Des divertissemens variés avaient été préparés. Sur la place du palais, où étaient allumés des feux assez nombreux pour l’éclairer, des danseurs de corde italiens ont donné une représentation à la foule immense accourue pour jouir de ce spectacle nouveau pour elle : dans l’intérieur, des danses turques et des ombres chinoises ont terminé la soirée, à laquelle s’étaient rendus un nombre considérable d’Européens qui étaient venus grossir celui des convives. Ils se sont retirés à dix heures, charmés de la cordialité pleine de grâce qui a présidé à cette fête, dans laquelle on a vu pour la première fois, à Smyrne, l’autorité musulmane réunir chez elle et associer à ses plaisirs la société européenne. On ne saurait assez encourager cet esprit de fraternisation qui commence à s’introduire chez les Turcs, et nous devons féliciter S. Exc. Omer Lutfi d’avoir eu l’heureuse idée d’imiter en cette circonstance l’exemple donné récemment par les principaux personnages de la cour du sultan.

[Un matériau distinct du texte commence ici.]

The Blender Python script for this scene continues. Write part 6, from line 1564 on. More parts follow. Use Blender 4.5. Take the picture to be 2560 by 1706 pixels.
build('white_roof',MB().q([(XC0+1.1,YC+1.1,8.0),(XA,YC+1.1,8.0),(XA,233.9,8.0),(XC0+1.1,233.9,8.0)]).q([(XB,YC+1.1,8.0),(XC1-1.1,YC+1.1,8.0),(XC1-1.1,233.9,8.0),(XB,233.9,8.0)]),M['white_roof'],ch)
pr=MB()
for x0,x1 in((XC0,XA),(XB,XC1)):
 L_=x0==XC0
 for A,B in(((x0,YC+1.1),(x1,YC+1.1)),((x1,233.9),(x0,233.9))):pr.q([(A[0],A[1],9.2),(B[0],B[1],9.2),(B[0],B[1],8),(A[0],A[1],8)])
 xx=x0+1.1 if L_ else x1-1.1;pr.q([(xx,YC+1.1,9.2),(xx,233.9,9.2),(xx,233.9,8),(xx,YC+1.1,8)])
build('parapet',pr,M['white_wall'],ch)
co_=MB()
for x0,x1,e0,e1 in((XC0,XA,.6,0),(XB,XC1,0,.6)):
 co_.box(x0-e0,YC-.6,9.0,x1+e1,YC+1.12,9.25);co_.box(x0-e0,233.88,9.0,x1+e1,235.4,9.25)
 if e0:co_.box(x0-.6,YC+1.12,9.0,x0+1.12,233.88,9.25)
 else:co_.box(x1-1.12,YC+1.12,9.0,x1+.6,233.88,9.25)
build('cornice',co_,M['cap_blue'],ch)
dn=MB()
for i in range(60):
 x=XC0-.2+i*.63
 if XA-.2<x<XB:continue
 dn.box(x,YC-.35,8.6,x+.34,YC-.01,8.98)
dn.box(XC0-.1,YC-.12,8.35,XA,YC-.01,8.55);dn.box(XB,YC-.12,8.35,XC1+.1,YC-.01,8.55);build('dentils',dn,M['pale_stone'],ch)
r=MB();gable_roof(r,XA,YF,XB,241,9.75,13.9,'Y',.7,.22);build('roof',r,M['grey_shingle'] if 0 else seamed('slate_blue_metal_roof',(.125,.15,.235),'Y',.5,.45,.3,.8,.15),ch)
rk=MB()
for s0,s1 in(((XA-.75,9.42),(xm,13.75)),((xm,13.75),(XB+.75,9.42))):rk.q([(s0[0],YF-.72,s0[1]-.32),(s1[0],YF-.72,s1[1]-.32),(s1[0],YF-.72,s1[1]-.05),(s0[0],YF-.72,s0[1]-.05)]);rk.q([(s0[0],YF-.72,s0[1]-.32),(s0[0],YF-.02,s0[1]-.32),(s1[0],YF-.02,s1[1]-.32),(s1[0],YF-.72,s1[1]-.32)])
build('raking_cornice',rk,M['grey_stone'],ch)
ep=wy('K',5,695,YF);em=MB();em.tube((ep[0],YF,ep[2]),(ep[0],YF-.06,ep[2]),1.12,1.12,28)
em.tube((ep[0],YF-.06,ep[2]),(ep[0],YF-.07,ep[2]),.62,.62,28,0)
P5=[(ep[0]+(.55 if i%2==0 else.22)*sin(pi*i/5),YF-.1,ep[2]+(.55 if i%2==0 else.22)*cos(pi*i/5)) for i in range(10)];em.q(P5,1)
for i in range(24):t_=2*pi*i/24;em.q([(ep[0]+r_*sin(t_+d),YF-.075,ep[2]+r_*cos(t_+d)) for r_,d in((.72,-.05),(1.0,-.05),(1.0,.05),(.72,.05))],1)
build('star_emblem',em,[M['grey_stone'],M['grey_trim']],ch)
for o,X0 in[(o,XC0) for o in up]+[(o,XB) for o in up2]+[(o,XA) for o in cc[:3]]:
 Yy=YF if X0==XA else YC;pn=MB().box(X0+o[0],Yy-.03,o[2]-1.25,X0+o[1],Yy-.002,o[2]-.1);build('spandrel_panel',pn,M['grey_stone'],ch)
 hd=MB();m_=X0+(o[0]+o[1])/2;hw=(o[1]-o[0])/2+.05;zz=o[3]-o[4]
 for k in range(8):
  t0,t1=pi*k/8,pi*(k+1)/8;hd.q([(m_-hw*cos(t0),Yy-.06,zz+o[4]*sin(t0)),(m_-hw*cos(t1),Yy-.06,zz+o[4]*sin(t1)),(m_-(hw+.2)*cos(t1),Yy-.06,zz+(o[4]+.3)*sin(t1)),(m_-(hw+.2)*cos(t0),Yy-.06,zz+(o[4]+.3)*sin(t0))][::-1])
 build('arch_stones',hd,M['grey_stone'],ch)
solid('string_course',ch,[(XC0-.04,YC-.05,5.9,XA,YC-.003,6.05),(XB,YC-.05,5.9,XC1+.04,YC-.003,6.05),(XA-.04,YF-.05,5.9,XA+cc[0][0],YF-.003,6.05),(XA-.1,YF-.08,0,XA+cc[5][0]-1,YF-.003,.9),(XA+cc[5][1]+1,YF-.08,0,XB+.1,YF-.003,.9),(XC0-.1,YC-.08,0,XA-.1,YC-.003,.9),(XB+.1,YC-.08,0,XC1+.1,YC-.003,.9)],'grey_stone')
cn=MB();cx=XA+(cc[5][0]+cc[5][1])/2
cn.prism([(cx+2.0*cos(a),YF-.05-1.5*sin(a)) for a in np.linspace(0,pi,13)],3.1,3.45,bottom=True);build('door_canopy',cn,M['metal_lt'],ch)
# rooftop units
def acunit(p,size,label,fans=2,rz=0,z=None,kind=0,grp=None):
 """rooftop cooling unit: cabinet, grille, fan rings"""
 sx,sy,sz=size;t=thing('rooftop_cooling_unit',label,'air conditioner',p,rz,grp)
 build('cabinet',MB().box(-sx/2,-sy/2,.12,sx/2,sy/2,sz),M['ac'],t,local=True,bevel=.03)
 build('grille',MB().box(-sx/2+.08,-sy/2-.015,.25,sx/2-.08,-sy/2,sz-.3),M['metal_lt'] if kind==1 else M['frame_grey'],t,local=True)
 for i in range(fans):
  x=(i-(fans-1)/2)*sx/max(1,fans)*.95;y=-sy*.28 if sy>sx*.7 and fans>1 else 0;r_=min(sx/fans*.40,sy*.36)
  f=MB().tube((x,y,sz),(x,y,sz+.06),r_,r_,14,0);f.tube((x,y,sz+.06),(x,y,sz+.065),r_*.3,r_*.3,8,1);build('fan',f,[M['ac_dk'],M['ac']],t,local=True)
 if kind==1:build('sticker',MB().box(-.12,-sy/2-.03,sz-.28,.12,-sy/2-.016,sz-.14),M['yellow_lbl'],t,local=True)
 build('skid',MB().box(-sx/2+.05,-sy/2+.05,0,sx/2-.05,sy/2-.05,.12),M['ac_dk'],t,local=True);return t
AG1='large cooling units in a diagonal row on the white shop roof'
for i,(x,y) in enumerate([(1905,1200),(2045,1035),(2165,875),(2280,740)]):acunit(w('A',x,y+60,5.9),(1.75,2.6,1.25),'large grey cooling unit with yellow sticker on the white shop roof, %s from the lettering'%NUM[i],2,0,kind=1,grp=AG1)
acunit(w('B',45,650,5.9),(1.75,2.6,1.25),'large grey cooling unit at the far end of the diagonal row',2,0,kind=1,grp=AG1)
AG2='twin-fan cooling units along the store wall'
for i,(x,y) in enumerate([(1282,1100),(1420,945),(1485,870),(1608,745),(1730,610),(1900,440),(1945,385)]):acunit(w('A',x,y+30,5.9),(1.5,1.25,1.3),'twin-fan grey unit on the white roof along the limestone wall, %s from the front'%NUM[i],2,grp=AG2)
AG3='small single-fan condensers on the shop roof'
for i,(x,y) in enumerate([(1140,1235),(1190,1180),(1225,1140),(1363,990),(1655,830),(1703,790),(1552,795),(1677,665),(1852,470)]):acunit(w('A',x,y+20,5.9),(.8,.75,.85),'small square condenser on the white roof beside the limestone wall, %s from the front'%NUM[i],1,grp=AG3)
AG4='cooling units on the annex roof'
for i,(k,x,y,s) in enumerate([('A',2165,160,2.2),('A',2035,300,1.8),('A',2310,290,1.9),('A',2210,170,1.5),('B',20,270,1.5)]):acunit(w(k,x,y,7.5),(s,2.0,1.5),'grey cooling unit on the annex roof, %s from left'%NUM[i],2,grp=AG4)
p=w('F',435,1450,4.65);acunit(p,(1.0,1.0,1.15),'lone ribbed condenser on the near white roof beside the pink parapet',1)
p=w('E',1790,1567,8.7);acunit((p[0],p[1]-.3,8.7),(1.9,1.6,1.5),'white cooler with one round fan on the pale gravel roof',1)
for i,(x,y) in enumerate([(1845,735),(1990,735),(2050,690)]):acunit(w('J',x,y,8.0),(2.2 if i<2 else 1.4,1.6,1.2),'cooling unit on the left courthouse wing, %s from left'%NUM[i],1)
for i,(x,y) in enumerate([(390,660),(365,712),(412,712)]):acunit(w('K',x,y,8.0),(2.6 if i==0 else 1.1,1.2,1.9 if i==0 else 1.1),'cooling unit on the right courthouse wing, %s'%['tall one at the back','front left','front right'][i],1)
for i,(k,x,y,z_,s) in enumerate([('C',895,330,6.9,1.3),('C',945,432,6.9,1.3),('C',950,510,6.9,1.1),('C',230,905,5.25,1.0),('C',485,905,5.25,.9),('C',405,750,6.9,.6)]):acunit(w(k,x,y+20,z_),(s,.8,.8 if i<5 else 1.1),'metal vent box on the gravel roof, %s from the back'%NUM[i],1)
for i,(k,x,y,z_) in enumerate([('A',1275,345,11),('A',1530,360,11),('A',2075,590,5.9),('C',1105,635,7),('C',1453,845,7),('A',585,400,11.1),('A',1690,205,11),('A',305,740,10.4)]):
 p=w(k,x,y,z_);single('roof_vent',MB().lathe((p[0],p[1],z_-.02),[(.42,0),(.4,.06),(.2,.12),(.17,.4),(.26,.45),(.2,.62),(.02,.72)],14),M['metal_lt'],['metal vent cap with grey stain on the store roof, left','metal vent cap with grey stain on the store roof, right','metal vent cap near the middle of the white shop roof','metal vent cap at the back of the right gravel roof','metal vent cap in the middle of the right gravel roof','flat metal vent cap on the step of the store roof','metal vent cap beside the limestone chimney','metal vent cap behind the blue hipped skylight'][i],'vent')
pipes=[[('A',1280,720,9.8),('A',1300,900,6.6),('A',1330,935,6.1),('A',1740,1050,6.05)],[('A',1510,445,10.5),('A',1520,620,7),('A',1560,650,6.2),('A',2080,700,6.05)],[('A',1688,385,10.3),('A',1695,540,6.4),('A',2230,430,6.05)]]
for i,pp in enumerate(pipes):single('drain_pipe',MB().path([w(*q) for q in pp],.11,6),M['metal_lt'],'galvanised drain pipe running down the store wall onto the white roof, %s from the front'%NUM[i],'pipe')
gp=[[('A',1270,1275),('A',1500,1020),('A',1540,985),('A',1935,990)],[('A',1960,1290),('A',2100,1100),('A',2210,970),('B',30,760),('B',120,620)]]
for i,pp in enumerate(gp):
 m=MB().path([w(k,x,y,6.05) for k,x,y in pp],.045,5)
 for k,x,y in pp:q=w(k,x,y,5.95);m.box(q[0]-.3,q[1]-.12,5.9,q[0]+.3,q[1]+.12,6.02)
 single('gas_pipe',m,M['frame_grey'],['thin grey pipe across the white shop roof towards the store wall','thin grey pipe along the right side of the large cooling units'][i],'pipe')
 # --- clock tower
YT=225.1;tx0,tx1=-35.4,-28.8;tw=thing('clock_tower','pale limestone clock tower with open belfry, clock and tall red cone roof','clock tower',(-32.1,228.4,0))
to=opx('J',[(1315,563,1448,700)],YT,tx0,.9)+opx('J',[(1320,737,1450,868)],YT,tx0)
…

C’est une grande circonstance chez les Turcs que le mariage d’un fils. En opposition avec nos mœurs, c’est sa famille qui fait tous les frais ; et quand elle occupe un rang élevé, ces frais sont très-considérables. Il est vrai que la majeure portion est employée à faire participer le peuple à l’heureux événement, car en Turquie le peuple n’est jamais oublié dans les réjouissances des grands. Pendant trois jours, plusieurs centaines de familles sont nourries aux dépens de celle qui célèbre la nouvelle situation d’un de ses membres, et de nombreuses aumônes sont distribuées en son nom. Mais ce qui n’est pas moins remarquable, jamais on ne va chercher la jeune compagne dans une famille plus riche et plus puissante ; l’homme doit conserver une influence morale sur celle qu’il associe à son sort ; elle doit, dès le premier jour, le regarder comme son protecteur et son bienfaiteur, comme celui qui, étant le plus fort, le plus important des deux, donne et ne reçoit pas. Cet usage a un caractère de vérité philosophique qui est dédaigné pourtant chez beaucoup de peuples plus avancés en civilisation.